[Python-Dev] [Python-3000] Warning for 2.6 and greater (original) (raw)

Anthony Baxter anthony at interlink.com.au
Fri Jan 12 02:12:18 CET 2007


On Friday 12 January 2007 06:09, James Y Knight wrote:

On Jan 10, 2007, at 6:46 PM, Benji York wrote: > Paul Moore wrote: >> How many other projects/packages anticipate not migrating to >> Py3K, I wonder? > > I certainly can't speak for the project as a whole, but I > anticipate a fair bit of work to port Zope 3 (100+ KLOC) to > Python 3.0.

I (another Twisted developer, among other hats I wear) am also very worried about the Python 3.0 transition.

I'm plan to try and make the transition as painless as possible. A goal I have is to try and make it possible to write code that works in both 2.6 and 3.0. Obviously 2.6 will be backwards-compatible with previous versions, but I'd like to see it get either a command line option or a from future statement to enable compatibility with 3.0-isms, like the dict.items change.

If the goal is really to have Py 3.0 be released later this year,

The goal is to have a first alpha sometime this year - there is absolutely no chance of a 3.0 final this year.

Basically: my plea is: please don't remove the old way of doing things in Py 3.0 at the same time as you add the new way of doing things.

If there was a way to make 2.6 as compatible as possible with 3.0, would this make life less painful? Obviously there'd have to be breakages in a backwards direction, but I'd hope it would make it easier to go forward. Some things should also be OK to backport to 2.6 - for instance, I can't see an obvious reason why 2.6 can't support "except FooError as oopsie" as an alternate spelling of "except FooError, oopsie".

Similarly, where the stdlib has been shuffled around, there should be shims in 2.6 that allow people to work with the new names.

I don't think waiting for 2.7 to make the compatibility work is a workable approach - we're something like 2.5-3 years away from a 2.7 release, and (optimistically) 12-18 months from a 3.0 final. That leaves a window of 1.5-2 years where we are missing an important tool for people.

[1] Unless of course there's a perfect automated conversion script that can generate the 3.X compatible source code from the 2.X compatible source code.

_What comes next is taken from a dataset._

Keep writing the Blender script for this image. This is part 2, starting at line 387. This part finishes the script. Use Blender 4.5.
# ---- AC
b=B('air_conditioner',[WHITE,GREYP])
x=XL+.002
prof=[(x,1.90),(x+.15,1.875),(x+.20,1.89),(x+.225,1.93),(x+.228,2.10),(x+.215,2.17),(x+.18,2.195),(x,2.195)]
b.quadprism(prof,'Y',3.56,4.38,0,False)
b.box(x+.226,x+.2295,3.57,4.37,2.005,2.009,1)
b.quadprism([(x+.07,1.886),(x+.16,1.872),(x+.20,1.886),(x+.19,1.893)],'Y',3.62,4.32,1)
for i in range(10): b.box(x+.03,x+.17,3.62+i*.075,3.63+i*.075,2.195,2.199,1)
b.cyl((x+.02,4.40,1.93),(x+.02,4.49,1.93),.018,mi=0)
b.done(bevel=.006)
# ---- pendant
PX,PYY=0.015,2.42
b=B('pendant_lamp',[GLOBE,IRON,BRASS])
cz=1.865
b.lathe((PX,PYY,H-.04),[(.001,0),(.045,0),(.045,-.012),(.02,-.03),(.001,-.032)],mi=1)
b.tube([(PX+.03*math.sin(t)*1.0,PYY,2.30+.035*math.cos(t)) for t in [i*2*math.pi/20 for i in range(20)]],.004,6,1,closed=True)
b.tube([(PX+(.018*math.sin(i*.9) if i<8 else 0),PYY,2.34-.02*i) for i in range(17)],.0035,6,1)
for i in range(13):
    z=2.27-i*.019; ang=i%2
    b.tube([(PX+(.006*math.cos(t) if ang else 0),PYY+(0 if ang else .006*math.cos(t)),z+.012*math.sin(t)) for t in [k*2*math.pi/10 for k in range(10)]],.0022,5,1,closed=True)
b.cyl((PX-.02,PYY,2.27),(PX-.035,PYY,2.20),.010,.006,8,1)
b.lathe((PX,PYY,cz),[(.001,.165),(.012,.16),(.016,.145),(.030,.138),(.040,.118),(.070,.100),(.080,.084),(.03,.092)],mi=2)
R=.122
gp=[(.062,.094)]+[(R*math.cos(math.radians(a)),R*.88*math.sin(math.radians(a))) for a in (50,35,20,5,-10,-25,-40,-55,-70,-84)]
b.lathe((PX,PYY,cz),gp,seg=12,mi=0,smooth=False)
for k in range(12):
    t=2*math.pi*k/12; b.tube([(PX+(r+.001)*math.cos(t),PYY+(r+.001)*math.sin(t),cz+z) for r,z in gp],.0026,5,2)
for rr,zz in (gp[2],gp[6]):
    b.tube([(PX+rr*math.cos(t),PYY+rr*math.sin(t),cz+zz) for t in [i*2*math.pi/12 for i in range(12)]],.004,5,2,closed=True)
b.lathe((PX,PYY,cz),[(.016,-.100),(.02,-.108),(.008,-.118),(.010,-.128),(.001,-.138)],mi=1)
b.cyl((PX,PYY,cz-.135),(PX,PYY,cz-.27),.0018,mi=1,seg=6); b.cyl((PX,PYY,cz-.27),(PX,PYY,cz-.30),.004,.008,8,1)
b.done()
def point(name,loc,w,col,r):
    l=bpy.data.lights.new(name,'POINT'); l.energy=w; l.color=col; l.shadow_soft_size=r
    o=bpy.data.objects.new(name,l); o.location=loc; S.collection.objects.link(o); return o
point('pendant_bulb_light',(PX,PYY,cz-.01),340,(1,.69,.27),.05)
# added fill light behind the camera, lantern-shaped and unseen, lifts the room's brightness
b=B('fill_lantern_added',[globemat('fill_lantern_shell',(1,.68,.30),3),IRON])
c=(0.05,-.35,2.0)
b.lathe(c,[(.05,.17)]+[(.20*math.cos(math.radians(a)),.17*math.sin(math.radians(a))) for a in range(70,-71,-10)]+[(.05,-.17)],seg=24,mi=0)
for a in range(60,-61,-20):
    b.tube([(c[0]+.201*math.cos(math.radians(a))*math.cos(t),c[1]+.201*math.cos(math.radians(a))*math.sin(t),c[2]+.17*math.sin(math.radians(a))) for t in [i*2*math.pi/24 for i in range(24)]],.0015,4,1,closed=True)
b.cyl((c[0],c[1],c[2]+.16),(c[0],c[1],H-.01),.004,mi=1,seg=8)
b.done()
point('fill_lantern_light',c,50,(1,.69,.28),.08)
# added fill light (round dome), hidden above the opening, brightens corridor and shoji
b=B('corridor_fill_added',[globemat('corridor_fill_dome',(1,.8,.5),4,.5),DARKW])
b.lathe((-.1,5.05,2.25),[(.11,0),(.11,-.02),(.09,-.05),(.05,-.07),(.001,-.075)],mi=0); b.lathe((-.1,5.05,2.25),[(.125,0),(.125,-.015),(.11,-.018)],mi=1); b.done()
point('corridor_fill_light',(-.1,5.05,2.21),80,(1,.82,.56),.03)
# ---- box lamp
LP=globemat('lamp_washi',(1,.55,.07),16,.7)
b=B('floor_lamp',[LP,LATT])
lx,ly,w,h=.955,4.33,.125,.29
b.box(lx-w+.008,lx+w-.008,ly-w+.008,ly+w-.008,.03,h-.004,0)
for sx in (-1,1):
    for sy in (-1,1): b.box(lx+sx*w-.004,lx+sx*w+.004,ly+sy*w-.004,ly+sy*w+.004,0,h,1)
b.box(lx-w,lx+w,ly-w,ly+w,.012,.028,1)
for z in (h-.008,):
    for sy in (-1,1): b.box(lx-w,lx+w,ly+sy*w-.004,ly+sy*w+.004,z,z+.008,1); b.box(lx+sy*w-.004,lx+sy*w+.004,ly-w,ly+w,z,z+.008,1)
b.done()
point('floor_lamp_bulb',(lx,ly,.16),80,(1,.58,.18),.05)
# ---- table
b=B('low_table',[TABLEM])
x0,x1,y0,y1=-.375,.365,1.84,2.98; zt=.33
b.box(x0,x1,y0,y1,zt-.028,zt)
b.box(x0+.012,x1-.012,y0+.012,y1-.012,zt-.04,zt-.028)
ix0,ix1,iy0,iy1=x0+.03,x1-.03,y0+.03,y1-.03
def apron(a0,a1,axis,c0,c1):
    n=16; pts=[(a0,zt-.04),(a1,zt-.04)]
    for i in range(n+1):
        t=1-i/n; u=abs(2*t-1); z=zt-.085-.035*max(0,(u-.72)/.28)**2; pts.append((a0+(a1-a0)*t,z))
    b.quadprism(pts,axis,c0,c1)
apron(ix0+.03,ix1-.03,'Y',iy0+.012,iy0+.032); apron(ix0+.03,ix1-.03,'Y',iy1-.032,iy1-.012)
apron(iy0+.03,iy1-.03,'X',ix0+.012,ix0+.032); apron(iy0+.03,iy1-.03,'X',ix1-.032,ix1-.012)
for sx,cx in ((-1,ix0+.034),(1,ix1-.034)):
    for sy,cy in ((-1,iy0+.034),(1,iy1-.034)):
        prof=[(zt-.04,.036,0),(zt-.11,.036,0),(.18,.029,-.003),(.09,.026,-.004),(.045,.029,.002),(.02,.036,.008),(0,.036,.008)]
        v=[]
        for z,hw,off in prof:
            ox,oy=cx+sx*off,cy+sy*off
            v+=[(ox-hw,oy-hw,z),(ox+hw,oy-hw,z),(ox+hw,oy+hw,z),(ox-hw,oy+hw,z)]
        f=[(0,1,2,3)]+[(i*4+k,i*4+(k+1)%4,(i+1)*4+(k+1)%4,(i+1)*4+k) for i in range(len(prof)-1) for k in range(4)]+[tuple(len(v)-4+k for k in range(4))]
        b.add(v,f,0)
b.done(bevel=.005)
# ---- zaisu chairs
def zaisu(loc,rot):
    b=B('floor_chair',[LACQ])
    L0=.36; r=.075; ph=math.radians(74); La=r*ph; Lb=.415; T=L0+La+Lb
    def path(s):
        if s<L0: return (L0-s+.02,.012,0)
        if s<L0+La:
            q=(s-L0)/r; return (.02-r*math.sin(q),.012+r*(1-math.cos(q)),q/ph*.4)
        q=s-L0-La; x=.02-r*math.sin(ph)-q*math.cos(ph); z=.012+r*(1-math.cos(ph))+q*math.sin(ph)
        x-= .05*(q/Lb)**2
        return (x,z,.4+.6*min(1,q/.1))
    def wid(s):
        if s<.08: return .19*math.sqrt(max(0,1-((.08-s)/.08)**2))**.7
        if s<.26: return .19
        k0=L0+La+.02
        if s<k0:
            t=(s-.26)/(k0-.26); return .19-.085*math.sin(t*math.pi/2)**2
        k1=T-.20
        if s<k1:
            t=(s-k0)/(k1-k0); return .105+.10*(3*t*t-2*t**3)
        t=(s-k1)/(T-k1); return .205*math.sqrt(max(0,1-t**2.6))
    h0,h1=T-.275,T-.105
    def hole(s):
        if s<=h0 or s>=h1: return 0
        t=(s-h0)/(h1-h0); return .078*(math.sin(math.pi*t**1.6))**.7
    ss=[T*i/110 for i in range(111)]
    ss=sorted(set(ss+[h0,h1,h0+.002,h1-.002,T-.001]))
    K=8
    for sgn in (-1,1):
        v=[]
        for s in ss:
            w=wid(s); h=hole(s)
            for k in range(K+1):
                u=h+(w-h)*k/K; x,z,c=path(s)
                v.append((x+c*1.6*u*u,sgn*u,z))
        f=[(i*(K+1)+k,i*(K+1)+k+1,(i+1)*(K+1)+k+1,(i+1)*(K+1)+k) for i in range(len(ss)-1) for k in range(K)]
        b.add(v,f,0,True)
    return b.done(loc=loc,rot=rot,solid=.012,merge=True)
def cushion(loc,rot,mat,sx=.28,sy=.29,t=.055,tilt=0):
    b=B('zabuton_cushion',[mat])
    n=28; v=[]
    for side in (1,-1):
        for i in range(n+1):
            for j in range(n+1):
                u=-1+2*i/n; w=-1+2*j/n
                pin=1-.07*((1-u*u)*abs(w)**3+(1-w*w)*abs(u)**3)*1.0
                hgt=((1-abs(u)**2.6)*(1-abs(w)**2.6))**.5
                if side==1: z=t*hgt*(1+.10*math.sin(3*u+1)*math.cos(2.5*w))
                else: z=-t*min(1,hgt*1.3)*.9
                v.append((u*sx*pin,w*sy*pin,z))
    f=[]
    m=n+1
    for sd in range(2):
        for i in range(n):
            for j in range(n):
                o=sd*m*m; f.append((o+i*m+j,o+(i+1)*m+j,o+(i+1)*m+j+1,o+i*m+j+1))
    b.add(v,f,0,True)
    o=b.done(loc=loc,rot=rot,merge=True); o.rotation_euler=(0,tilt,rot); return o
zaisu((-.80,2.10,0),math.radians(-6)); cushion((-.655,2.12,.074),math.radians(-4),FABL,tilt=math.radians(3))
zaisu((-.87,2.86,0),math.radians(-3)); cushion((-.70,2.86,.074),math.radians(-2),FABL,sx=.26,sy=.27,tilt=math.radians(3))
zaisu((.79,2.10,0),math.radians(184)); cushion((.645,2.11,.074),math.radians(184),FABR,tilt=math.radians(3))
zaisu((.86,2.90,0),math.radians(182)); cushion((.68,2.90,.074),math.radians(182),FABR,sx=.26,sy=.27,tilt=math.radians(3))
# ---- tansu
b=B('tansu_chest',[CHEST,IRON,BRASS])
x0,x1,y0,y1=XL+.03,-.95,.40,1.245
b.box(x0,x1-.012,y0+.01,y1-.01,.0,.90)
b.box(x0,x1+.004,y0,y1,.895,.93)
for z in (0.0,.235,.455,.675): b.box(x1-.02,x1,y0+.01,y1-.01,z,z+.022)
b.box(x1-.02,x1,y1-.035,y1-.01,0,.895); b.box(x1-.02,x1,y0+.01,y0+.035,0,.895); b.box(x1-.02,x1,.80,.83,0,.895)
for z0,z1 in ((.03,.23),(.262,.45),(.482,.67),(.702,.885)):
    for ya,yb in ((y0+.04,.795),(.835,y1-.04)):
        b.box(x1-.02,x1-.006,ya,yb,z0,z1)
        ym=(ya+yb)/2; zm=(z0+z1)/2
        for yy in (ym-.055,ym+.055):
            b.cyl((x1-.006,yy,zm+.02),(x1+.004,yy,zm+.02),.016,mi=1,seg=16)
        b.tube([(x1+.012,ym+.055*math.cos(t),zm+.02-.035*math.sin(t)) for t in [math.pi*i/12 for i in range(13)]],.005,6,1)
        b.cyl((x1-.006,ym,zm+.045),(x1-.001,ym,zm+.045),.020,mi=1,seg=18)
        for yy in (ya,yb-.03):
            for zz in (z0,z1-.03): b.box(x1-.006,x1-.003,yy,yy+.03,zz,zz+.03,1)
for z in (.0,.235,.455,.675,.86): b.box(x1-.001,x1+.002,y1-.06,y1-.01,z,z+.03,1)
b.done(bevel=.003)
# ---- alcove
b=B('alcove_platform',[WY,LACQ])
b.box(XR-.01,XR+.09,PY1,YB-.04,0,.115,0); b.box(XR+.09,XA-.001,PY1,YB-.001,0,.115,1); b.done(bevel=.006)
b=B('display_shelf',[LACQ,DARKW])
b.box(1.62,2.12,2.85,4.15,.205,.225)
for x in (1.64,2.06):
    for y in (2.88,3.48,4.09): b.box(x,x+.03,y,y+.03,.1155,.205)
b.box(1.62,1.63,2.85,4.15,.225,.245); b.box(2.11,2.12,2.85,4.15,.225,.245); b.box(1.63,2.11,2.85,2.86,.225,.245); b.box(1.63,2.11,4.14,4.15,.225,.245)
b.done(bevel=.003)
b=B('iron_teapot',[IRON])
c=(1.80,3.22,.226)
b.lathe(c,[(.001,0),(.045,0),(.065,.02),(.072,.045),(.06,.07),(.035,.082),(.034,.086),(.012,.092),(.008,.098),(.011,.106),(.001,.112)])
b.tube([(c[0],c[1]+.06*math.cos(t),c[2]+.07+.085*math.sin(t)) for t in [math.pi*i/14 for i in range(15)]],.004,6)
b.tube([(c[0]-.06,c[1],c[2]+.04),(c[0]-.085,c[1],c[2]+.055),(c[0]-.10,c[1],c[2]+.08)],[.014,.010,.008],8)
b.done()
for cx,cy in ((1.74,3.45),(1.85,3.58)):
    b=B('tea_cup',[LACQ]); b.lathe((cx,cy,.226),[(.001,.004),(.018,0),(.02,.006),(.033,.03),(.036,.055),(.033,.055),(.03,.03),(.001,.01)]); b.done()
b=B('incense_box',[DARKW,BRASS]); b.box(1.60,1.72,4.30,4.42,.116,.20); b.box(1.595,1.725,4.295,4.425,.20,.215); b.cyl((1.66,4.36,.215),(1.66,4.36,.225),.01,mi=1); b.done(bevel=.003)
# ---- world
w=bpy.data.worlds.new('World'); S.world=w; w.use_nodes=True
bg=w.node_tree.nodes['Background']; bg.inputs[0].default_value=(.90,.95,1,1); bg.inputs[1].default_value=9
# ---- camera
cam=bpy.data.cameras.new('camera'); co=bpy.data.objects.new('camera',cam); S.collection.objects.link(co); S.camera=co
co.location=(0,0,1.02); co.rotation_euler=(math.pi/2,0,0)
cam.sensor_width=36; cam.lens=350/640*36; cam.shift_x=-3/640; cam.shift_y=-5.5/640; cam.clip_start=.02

I doubt that the 2to3 script will be perfect, but hopefully it can get most things. I can't see it easily fixing up things like

check = mydict.has_key ... if check(foo):

This is why I also want to add Py3kDeprecationWarning to 2.6.

On that note, I'd like to see changes like the mass-change to the stdlib in the 3.0 branch that changed raise A, B into raise A(B) applied to the trunk. This makes it much easier to apply patches to both the 3.0 branch and the trunk. Similar changes should be applied to remove, for instance, use of <> and dict.has_key from the stdlib. Simply put, I'd like the stdlib between 2 and 3 to be as similar as possible.

-- Anthony Baxter <anthony at interlink.com.au> It's never too late to have a happy childhood.